8) Como a China conseguiu ultrapassar os EUA na condição de principal parceiro comercial e fonte de investimento estrangeiro do Brasil?


Isso se explica por três fatores: os EUA não perseguiram seus interesses no Brasil tão ativamente como deveriam no pós-11 de Setembro. Washington não atentou à excelente descrição do potencial brasileiro feita pelo Council on Foreign Relations em fevereiro de 2001 no "memorando sobre a política dos EUA para o Brasil". O apetite da China por commodities (agrícolas e minerais) brasileiras amplia-se a logística, infraestrutura, aviões, também tem peso relevante.O terceiro fator é a boa vontade mútua gerada pela disposição brasileira em reconhecer a China como "economia de mercado" (não formalizada) em troca do apoio chinês ao pleito do país para tornar-se membro permanente do Conselho de Segurança da ONU (tampouco formalizado) e a abertura do mercado chinês para exportações brasileiras de proteína animal.

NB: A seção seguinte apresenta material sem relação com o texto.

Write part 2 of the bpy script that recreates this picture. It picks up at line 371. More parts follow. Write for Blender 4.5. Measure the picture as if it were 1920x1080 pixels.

Os empresários brasileiros, seriamente preocupados com a inundação de produtos chineses no mercado brasileiro, são menos lamuriosos da política cambial da China. Criticam, correta e enfaticamente, nossa defasada infraestrutura e legislação trabalhista e fiscal. Fatores que, agregados à ausência de uma estratégia de nação comerciante, prejudicam mais nossa competitividade internacional do que embates cambiais.